Krishna Reddy, a volunteer at the school and former HMT employee, said the classes – held only from Grade VI to VIII, are funded by private donors. “The state gave up on HMT, and all of us, a long time ago,” said Krishna. “It’s only a matter of time. We’re waiting to see what happens next,” he said. The textbooks and stationery are all donated. Krishna beckoned a few students and said, pointing at their clothes, which were patently re-stitched,“See, old HMT uniforms.” 

For the most part, the HMT Colony is a set for B-grade haunted-mansion movies. At night, the lights from the apartments around raise a dim glow over the HMT grounds, like hangdog floodlights looming over an abandoned arena marked for demolition.

A roadside technician repairs an HMT watch.At Bangalore‘s roadside watch-servicing stalls, second-hand HMTs are still immensely popular, alongside retro Seikos and Citizens. It is a defining picture – an antique HMT cradled in the crinkly hands of a veteran repairman like Riyaz Pasha, in an alleyway of Ulsoor Market. If HMT made an art form of watchmaking, it lives on in the hands of native experts like Riyaz.
At stores like Riyaz’s, used HMTs sell for between INR500 (About $8) and INR1,500 ($22). While unopened HMT packages are on offer online for as little as INR599 ($9) up to INR 28,500 ($420) for the 17 Jewels HMT Jhalak. The earliest HMT models featuring Citizen movements are the most valued. For most enthusiasts, HMT watches are keepsakes invested greatly with sentimental value, if not direct monetary worth. 

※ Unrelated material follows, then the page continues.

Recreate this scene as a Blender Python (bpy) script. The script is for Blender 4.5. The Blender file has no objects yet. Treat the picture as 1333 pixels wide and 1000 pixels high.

Back at the colony, come evening, the crowds gather on benches around a community field, watching the fleet-footed contests of barefoot scamps in replica jerseys of international teams. The sentiments are mixed among the elderly gents. Many of them sport HMTs of choice. But they’re certain that the watches are unlikely to be prized by their children. The name HMT is of meager import in its own backyard. And that, unfortunately, is how the HMT legacy will rest.